Trump wants new NAFTA deal to cut trade deficit with Mexico
President Donald Trump vowed Monday to boost U.S. manufacturing by cutting the $64 billion trade deficit with Mexico as he showcased products made in all 50 states — everything from a fire truck to a baseball bat.
"No longer are we going to allow other countries to break the rules, to steal our jobs and drain our wealth," Trump said at a White House event that spilled from the East Room to the South Lawn.
Shortly after Trump's remarks, the U.S. trade representative released an 18-page report about its goals for updating the decades-old North American Free Trade Agreement with Canada and Mexico. In addition to reducing the trade deficit, the administration wants to insert a chapter on the digital economy into the deal. It also wants to strengthen labor and environmental obligations, as well as amending the rules of origin so that more of the products traded come from the United States and North America.
Facing an investigation into his campaign's ties with Russia and a tax and health care agenda struggling to make headway as quickly as promised, Trump is turning his focus to trade this week. Administration officials are to meet Wednesday with economic officials from China, a nation the president has accused of dumping steel on the global market to hurt U.S. steelmakers. The White House emphasis on trade follows a string of other recent theme weeks on energy, job-training and infrastructure that mostly failed to draw much attention away from the Russia inquiry.
The president took his time checking out products from all over the country: Trump donned a cowboy hat from Texas. He swung a baseball bat from Louisiana. And he even climbed into the cab of a Wisconsin-built fire truck and pretended to be a firefighter, saying, "Where's the fire? Where's the fire? Put it out fast!"
The new NAFTA objectives, a requirement to begin talks on updating the agreement in the next 30 days, contain the first specifics for a Trump administration that has made bold promises on trade. Trump has pledged to recover factory jobs and boost wages by crafting new trade deals. Supporters note that NAFTA enabled companies to charge cheaper prices for products that range from cars to vacuum cleaners, helping many U.S. consumers.
The president said he only seeks a level playing field for U.S. companies and workers, but "if the playing field was slanted a little bit toward us, I would accept that, also."
But the president has a conflicted relationship with global trade. His namesake clothing business depended on the work of low-wage workers living overseas, as does the fashion line of his daughter and White House aide, Ivanka Trump.
As of now, Ivanka Trump's firm continues to have its products made overseas. Her lawyer, Jamie Gorelick, said in a statement Monday that the president's daughter "has resigned from the company, does not control its operations, and has been advised that she cannot ask the government to act in an issue involving the brand in any way, constraining her ability to intervene personally."

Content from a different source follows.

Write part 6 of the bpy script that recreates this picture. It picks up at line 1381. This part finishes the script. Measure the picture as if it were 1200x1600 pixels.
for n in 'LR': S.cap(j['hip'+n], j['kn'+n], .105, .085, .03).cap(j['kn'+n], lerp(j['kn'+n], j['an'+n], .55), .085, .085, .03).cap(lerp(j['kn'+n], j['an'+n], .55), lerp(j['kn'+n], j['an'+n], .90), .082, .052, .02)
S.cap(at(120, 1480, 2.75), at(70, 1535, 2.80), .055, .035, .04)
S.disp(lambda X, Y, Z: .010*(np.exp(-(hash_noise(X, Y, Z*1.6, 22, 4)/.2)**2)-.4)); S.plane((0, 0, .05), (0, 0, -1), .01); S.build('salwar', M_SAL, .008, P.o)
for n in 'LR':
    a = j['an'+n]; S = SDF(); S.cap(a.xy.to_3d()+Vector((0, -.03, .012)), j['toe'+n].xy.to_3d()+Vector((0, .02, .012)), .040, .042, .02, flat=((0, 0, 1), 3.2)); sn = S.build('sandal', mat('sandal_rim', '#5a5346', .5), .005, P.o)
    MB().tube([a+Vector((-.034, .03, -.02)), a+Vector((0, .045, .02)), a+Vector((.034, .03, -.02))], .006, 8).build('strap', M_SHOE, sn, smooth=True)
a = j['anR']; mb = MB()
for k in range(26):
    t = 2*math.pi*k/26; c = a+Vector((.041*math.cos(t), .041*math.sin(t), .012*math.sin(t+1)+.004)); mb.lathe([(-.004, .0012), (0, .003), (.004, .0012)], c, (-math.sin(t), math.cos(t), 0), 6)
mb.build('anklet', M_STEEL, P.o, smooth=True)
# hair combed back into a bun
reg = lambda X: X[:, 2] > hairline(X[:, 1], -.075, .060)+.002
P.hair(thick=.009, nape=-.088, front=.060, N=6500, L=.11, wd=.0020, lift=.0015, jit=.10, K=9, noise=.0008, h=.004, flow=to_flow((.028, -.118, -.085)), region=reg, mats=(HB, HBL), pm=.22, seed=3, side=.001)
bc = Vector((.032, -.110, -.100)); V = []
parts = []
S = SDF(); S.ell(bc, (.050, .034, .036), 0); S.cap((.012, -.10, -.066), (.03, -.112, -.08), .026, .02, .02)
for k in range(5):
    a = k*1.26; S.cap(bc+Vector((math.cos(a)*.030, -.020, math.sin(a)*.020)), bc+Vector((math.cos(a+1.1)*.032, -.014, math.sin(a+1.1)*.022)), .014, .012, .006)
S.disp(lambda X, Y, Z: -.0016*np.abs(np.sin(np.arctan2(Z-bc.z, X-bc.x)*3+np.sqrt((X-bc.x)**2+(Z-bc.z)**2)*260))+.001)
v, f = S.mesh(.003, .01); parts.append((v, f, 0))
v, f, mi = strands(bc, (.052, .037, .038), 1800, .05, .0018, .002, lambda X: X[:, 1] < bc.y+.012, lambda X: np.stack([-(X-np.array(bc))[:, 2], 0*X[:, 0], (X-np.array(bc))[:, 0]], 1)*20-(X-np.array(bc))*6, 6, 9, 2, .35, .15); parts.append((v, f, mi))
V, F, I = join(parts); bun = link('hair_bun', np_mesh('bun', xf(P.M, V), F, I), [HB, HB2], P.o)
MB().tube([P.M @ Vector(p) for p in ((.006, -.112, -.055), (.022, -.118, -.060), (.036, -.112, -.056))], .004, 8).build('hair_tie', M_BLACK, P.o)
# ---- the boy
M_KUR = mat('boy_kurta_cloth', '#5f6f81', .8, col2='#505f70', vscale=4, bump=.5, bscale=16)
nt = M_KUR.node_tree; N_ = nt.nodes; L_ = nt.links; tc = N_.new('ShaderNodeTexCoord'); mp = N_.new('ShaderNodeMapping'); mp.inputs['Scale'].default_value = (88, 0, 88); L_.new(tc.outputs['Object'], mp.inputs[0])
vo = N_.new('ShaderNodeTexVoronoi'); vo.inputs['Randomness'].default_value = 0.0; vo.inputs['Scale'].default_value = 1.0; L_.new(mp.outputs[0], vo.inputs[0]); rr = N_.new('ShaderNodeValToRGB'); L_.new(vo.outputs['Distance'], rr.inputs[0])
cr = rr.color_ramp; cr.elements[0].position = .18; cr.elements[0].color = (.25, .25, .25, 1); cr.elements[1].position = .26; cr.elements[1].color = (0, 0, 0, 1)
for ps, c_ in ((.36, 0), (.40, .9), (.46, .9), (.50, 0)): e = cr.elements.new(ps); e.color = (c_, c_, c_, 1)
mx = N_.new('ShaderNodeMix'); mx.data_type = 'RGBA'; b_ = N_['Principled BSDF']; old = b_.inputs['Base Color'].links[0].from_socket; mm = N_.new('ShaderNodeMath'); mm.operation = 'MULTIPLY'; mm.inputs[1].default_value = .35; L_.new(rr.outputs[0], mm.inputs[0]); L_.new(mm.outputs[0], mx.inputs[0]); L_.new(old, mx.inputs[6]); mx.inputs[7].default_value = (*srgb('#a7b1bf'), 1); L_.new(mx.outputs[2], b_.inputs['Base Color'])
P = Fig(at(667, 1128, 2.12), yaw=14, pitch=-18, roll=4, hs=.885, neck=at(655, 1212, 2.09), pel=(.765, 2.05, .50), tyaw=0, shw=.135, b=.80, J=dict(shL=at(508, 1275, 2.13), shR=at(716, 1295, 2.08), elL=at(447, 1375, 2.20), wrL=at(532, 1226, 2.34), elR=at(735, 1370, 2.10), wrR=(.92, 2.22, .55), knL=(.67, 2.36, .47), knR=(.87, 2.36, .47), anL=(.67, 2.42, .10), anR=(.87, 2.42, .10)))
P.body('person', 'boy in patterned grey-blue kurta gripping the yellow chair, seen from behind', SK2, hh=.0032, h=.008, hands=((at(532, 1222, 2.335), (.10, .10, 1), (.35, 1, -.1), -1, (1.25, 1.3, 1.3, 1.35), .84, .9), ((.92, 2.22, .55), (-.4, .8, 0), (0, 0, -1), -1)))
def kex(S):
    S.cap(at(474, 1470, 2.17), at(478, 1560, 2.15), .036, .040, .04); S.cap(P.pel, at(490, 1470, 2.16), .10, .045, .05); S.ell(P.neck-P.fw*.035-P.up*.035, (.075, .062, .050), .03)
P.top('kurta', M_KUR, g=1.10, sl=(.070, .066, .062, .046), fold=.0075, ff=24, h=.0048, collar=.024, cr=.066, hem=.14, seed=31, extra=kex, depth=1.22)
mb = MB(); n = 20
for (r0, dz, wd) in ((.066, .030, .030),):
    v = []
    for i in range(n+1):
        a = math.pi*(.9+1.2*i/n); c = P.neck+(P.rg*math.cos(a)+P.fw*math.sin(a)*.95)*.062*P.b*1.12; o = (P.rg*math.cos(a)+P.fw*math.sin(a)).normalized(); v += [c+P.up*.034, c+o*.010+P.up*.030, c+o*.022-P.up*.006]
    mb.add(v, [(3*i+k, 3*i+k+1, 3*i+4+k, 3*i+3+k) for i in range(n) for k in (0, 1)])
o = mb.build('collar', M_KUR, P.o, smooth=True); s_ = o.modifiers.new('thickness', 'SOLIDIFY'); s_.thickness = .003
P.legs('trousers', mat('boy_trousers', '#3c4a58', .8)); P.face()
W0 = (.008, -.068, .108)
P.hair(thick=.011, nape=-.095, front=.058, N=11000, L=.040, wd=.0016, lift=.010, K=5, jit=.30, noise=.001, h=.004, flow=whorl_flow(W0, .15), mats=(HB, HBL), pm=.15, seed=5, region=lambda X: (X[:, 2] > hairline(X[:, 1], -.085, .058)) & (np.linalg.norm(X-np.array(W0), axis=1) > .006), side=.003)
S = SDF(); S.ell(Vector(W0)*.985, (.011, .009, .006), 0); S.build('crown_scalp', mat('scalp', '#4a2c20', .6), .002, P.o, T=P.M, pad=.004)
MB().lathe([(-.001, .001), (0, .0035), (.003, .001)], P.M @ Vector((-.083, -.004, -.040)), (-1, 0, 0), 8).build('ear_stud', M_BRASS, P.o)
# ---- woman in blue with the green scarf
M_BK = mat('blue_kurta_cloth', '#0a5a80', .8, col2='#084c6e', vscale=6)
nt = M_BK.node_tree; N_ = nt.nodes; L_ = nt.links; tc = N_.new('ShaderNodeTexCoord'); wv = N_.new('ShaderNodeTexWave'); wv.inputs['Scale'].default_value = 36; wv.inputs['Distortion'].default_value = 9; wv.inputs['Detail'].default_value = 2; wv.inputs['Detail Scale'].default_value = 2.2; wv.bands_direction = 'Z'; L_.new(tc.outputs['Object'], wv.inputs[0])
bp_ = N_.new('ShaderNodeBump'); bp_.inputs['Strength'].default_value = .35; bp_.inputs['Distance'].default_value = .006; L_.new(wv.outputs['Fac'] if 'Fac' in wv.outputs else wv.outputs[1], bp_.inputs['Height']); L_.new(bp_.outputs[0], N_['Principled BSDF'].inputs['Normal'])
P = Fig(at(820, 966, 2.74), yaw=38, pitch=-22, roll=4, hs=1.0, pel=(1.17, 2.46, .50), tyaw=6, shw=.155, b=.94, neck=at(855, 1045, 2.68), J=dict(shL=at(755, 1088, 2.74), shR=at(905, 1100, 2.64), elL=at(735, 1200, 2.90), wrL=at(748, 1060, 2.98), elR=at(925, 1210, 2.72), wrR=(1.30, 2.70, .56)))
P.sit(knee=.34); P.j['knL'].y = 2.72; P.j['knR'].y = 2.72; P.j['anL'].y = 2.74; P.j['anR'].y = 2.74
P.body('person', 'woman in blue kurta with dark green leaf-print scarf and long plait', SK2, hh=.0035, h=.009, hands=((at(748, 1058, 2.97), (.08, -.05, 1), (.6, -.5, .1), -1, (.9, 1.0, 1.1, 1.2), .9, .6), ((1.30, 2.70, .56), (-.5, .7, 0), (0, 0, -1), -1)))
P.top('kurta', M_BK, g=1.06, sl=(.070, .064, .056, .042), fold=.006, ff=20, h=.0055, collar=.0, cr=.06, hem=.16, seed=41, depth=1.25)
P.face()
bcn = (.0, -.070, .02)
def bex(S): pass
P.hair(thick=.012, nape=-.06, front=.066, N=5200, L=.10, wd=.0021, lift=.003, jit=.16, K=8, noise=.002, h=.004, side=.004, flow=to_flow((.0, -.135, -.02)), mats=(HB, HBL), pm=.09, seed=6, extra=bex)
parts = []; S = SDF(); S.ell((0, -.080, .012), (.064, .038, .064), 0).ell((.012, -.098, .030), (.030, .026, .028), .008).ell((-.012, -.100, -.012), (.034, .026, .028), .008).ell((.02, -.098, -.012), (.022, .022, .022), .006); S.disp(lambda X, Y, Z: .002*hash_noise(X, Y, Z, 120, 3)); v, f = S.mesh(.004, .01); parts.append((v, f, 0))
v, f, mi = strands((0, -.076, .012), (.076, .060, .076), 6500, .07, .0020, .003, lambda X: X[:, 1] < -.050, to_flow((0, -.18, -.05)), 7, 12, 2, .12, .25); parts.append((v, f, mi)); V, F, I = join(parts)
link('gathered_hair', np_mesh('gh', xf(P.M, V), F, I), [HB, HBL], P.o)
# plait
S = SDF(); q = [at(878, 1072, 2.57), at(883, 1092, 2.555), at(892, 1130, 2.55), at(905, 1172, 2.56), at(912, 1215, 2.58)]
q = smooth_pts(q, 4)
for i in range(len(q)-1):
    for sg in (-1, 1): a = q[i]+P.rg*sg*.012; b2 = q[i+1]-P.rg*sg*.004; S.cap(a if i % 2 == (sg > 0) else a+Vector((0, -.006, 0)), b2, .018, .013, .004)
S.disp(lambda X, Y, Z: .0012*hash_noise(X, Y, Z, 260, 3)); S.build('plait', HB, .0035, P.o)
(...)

Trump has blasted trade deficits as hampering the economy by sending money abroad. But the trade deficit has actually improved from $762 billion in 2006 to $505 billion last year, a change brought about largely because U.S. consumers cut back spending during the Great Recession. His administration already is pursuing multiple trade cases on individual products and is weighing whether to impose tariffs and quotas on foreign steel in hopes of curbing production in China, even though that country represents a fraction of U.S. steel imports.
The Mexican government said in a statement that the administration's NAFTA objectives will give greater clarity to the negotiations.
Chrystia Freeland, Canada's minister of foreign affairs, said, "NAFTA supports millions of middle class jobs" across North America and Canada welcomes the opportunity to add "progressive, free and fair approaches" to the pact.
Despite the report, it's still not clear exactly how Trump will renegotiate NAFTA to reduce the trade deficit, said Phil Levy, a senior fellow for the Chicago Council on Global Affairs and a business professor at Northwestern University.
"There's no detail," Levy said. "There's nothing in there where you could say, this is how we get rid of the trade deficit."
When NAFTA went into effect in 1994, the United States ran a small trade surplus in goods with Mexico and a slight deficit with Canada. But the size of the deficits steadily began to increase afterward.
By last year, the United States ran a $64 billion trade deficit with Mexico and a nearly $11 billion gap with Canada. Neither trade deficit is near its peak level. The trade deficit with Canada hit a high in 2008, while the trade gap with Mexico nearly reached $75 billion in 2007.